Isn’t that appropriate, though?After all, this album is called
Sweetener. “Sweetener” implies something augmentative and artificial, Splenda added to coffee to make it more palatable. Grande is adding herself to several distinct sonic palates, putting her own indelible stamp on fundamentally disparate productions while letting them exist in different spaces. It doesn’t sound as free and natural as much of her previous work, but maybe that awkward hollowness is the point. We know Grande enjoys making people squirm: she’s laughed about “all her friends le[aving] crying” from a Jaws-themed birthday party she hosted when she was five, and says she’s “still that way” years later. If she’s trying to unsettle her listeners, she’s certainly succeeding.
That said, I think there’s a fundamental difference between playing with discomfort and playing with discomfort in a productive way, and I’m not convinced
Sweetener is the latter. On a perfect album, Grande should be able to swirl a myriad of diffuse instrumentation into a potent brew with her lightning-rod vocal presence, but that’s not what happened here.

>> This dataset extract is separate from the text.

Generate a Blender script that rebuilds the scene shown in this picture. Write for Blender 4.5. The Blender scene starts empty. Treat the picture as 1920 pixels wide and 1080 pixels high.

Off-kilter pop can be revelatory, but awkwardly and inexplicably wrong-sounding off-kilter pop - especially when threaded around particularly effective pop playing to previously-acknowledged strengths - usually isn’t anything more than the surface-level reaction it evokes. “Wrong Head” videos, in wholesale slapping one head onto another barely-related body, are disconcerting without resolution, only satisfying when the proper parts align;
Sweetener, unfortunately, is no different.